CHICAGO — A real-life Home Alone ended less than comically on Tuesday when the parents of two young children returned from a nine-day Christmas vacation and were arrested aboard their plane on charges of leaving their daughters behind.
David and Sharon Schoo of Campton Township, an upper middle class community west of Chicago, were charged with felony child abandonment within moments of the plane’s arrival at O’Hare International Airport.
Authorities said the couple had no idea that they were being sought by police and had barely unbuckled their seat belts when a Chicago police officer met them and read them their rights.
The plight of the children, Nicole, 9, and Dana, 4, was discovered on Dec. 21 after a smoke alarm accidentally went off and the older sister called 911. A neighbor said the emergency operator, fearing there was a fire, told the little girls to go outside.
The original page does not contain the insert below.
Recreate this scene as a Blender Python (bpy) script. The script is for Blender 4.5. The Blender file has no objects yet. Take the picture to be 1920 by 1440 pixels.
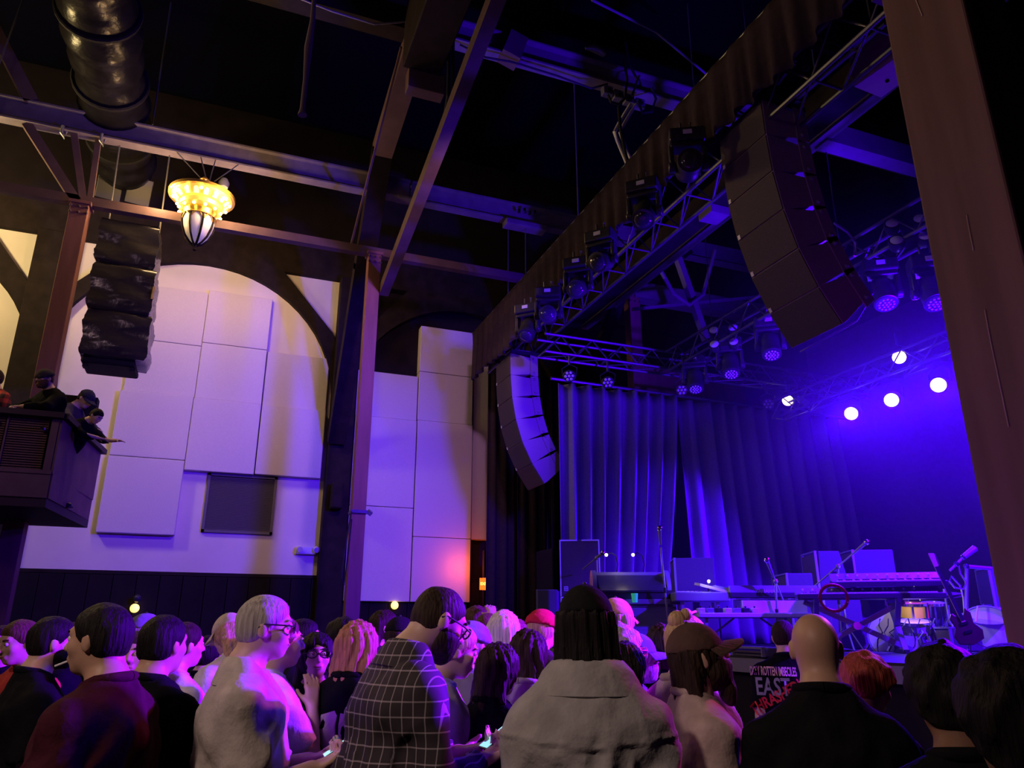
import bpy, bmesh, math, random
import numpy as np
from mathutils import Vector, Matrix, Euler
from mathutils.bvhtree import BVHTree
random.seed(7); rng = np.random.RandomState(5)
SC = bpy.context.scene; COL = SC.collection
PI = math.pi
def R(d): return d*PI/180
# ------------------------------------------------------------------ camera: measured from the vanishing points of the photograph
FPX = 1404.0; PITCH = math.atan(462/FPX); HEAD = R(21.3); EYE = 1.65
cam_d = bpy.data.cameras.new('camera'); cam = bpy.data.objects.new('camera', cam_d); COL.objects.link(cam)
cam.location = (0, 0, EYE); cam.rotation_euler = (PI/2 + PITCH, 0, -HEAD)
cam_d.sensor_fit = 'HORIZONTAL'; cam_d.sensor_width = 36; cam_d.lens = 36*FPX/1920; cam_d.clip_start = 0.05; cam_d.clip_end = 200
SC.camera = cam
Hh = np.array([math.sin(HEAD), math.cos(HEAD), 0]); Rr = np.array([math.cos(HEAD), -math.sin(HEAD), 0])
FW = Hh*math.cos(PITCH) + np.array([0, 0, math.sin(PITCH)]); UP = -Hh*math.sin(PITCH) + np.array([0, 0, math.cos(PITCH)])
C0 = np.array([0, 0, EYE])
def ray(x, y): return FW + Rr*(x-960)/FPX - UP*(y-720)/FPX
def onX(x, y, X): d = ray(x, y); return C0 + d*(X/d[0])
def onY(x, y, Y): d = ray(x, y); return C0 + d*(Y/d[1])
def onZ(x, y, Z): d = ray(x, y); return C0 + d*((Z-EYE)/d[2])
def dep(x, y, D): d = ray(x, y); return C0 + d*(D/(d@Hh))
# ------------------------------------------------------------------ view, world, lights
SC.view_settings.view_transform = 'Standard'; SC.view_settings.look = 'None'
SC.view_settings.gamma = 1; SC.view_settings.use_curve_mapping = False; SC.view_settings.exposure = 0.0
SC.cycles.use_denoising = True
SC.cycles.max_bounces = 5; SC.cycles.diffuse_bounces = 3; SC.cycles.glossy_bounces = 2; SC.cycles.transmission_bounces = 4; SC.cycles.volume_bounces = 0
SC.cycles.sample_clamp_indirect = 3.0
W = bpy.data.worlds.new('dark_hall'); SC.world = W; W.use_nodes = True
W.node_tree.nodes['Background'].inputs[0].default_value = (0.10, 0.02, 0.5, 1); W.node_tree.nodes['Background'].inputs[1].default_value = 0.004
BLUE = (0.055, 0.0, 1.0); WARM = (1.0, 0.72, 0.30); AMBER = (1.0, 0.50, 0.18); PINK = (1.0, 0.10, 0.42); VIOLET = (0.30, 0.04, 1.0)
def lamp(name, kind, loc, power, color, target=None, size=60, blend=0.5, radius=0.1):
    d = bpy.data.lights.new(name, kind); d.energy = power; d.color = color; d.shadow_soft_size = radius
    o = bpy.data.objects.new(name, d); COL.objects.link(o); o.location = loc
    if kind == 'SPOT': d.spot_size = R(size); d.spot_blend = blend
    if target is not None:
        o.rotation_euler = (Vector(target)-Vector(loc)).to_track_quat('-Z', 'Y').to_euler()
    return o
BACK = [(9.0, 8.53, 4.86), (9.0, 7.76, 4.86), (9.0, 6.97, 4.85)]
for p in BACK + [(9.0, 6.1, 4.85), (9.0, 5.3, 4.85)]:      # row of blue wash lights at the back of the stage, the last two behind the column
    lamp('stage_wash_lamp', 'SPOT', (p[0]-0.16, p[1]-.1, p[2]-.08), 800, BLUE, (p[0]-2.6, p[1]-1.2, p[2]-2.3), 122, 0.6, 0.09)
lamp('stage_side_lamp', 'SPOT', (8.5, 2.5, 5.3), 15000, BLUE, (7.3, 8.0, 1.3), 48, 0.5, 0.10)         # stage-right light over the backline
lamp('wall_wash_lamp', 'SPOT', (4.55, 5.7, 4.9), 3600, BLUE, (1.0, 15, 3.4), 66, 0.9, 0.30)
lamp('up_fill_lamp', 'SPOT', (7.6, 4.6, 2.6), 5000, BLUE, (4.4, 10.5, 9.6), 76, 0.9, 0.2)  # unseen spot added to throw blue onto the girder and purlin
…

They ran barefoot through the snow to a neighbor’s house.
Tanned and silent, the parents, who had been vacationing in Acapulco since Dec. 20, were led by police through the jammed terminal as passersby swore at them and jeered, “Bah, humbug!” and “Scrooge!”
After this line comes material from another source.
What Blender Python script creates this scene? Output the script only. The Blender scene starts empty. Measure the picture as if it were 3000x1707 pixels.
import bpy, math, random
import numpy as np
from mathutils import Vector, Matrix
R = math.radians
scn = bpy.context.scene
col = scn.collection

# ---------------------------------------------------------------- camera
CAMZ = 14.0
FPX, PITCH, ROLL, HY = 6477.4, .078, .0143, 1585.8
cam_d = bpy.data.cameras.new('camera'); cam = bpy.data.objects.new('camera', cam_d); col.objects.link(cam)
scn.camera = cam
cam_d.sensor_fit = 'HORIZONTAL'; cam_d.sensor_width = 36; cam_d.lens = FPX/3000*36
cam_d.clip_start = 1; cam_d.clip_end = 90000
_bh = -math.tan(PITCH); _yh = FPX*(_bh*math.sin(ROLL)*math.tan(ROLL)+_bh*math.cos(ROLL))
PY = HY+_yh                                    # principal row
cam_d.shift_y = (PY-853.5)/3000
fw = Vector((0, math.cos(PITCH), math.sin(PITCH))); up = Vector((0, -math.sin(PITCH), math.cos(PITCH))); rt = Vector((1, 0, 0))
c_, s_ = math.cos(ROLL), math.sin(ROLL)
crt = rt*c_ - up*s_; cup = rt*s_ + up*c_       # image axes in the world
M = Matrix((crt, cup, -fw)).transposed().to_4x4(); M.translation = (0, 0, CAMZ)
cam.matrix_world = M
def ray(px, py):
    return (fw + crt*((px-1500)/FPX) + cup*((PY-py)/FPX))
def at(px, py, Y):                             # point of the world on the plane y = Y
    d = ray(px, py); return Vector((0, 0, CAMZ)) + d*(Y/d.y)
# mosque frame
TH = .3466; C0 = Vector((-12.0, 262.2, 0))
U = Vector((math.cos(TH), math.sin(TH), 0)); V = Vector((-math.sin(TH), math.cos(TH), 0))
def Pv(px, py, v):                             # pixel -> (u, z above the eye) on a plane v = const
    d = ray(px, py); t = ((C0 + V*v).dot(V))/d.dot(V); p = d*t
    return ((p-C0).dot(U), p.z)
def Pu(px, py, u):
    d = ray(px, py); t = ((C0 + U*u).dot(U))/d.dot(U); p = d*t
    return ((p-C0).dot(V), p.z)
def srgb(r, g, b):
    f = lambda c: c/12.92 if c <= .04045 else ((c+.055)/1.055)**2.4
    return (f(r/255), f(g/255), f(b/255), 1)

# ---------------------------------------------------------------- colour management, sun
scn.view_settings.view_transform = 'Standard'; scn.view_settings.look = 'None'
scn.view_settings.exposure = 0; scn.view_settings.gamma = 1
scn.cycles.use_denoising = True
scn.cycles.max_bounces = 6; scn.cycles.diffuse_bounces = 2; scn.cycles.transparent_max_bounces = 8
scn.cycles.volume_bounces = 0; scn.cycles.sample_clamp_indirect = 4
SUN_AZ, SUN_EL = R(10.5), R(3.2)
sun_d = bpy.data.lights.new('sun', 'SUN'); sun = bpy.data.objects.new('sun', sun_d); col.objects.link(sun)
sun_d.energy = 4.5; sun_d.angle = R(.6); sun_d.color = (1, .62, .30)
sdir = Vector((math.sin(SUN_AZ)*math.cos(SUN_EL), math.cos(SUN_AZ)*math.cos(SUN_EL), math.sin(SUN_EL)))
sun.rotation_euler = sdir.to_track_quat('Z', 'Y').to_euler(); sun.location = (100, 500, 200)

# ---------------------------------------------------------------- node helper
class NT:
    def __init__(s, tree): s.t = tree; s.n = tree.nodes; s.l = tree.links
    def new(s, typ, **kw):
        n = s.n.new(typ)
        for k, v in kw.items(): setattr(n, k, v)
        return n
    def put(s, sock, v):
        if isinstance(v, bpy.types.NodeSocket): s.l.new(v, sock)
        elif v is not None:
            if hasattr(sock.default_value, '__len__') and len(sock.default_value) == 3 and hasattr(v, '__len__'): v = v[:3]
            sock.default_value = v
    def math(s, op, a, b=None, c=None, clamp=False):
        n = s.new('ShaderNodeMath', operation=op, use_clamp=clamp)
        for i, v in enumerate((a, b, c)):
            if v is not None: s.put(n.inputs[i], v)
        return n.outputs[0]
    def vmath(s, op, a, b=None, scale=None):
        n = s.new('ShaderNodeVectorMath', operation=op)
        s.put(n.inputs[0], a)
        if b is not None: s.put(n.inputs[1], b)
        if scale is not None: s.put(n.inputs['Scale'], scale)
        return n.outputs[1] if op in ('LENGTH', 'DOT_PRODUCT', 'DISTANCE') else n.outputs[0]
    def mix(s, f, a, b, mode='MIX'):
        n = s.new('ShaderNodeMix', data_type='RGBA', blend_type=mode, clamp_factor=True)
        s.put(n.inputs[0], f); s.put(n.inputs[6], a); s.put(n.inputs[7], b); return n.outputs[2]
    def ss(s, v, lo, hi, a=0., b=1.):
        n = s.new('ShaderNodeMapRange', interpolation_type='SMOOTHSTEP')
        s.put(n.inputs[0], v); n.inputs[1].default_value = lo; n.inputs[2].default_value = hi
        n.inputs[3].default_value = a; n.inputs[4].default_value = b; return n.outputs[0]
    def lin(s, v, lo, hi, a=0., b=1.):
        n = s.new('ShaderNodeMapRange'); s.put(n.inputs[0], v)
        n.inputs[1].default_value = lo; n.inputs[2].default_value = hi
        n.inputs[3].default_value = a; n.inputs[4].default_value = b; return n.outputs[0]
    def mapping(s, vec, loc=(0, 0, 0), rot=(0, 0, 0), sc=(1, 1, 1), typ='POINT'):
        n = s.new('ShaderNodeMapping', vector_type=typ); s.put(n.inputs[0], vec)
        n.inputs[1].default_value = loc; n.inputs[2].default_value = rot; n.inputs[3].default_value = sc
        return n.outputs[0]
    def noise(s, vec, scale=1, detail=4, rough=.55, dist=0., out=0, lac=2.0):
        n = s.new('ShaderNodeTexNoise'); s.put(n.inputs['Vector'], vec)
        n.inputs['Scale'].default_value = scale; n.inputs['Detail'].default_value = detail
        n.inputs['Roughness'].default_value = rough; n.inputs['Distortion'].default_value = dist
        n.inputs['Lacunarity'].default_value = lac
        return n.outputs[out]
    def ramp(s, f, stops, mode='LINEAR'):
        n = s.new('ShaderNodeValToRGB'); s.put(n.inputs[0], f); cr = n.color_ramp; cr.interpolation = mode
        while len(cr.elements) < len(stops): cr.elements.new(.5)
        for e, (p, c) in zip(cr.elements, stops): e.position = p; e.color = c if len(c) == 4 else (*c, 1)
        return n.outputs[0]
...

They were later jailed in lieu of $50,000 bail each. Their children were in foster care pending a dependency court hearing next week.
Kane County authorities said the couple’s relatives were baffled at why the girls had been left home unsupervised. The girls’ maternal grandmother knew the Schoos were going on vacation, and she offered to care for the children, but the couple assured her that arrangements had been made, police said.
The neighbor who took the children in said they had been left on their own before.
“Nicole told the police they were alone for four days when their parents went to Massachusetts last summer,” said Connie Stadelmann, who has lived next door to the Schoo family since they moved to their three-bedroom home a year and a half ago. Stadelmann said Sharon Schoo, 35, was a “stay-at-home mom.” She was unsure of the occupation of David Schoo, 45.
In the hit movie Home Alone, a suburban Chicago family goes to Paris and accidentally leaves their son, Kevin, behind. While his mother frantically struggles to return to him, the little boy has a series of slapstick adventures that end happily.
But in a brief interview on Monday with a local television station, Nicole said the experience was “quite scary” at times.
“For a long time, I was feeling really lonely and wondering what they were doing,” she said. Her parents told her and her sister that they should take care of themselves while they were away, Nicole said.
Stadelmann said she had no idea the children had been left behind. It was only after the smoke alarm went off that she noticed the two children shivering in their yard.
“My son saw them outside and told them to come in,” Stadelmann said. “They were barefoot. This isn’t California — it’s cold out! I wrapped them in blankets and asked the kids where their parents were. Nicole said, ‘They’re in Mexico.”‘
A spokeswoman for the Illinois Department of Children and Family Services said the sisters were placed in a foster home on Dec. 21, then turned over to Sharon Schoo’s mother in nearby Aurora the next day. But on Tuesday they were returned to foster care at the grandmother’s request, pending a hearing on Jan. 5.
Officials in Campton Township said child abandonment is practically unheard of in their community.
“Historically, and I’m guessing, but there has never been a case like this in Kane County,” said David Clark, administrative chief for the Kane County State Attorney’s Office.
Other residents expressed shock.
“I don’t understand how they could afford to go to Mexico, but they couldn’t afford a baby sitter,” said Sue Richards, of neighboring St. Charles. “I wouldn’t leave my 5-year-old alone for five minutes.”
But Eric O’Neil, another neighbor, reserved judgment.
“When I first heard about it, I did say to myself, ‘This is like Home Alone,” the 20-year-old salesman said. “But these parents knew they were leaving their kids, and they didn’t even call home.
“Something’s fishy. I’m pretty interested to hear the parents’ side of the story.”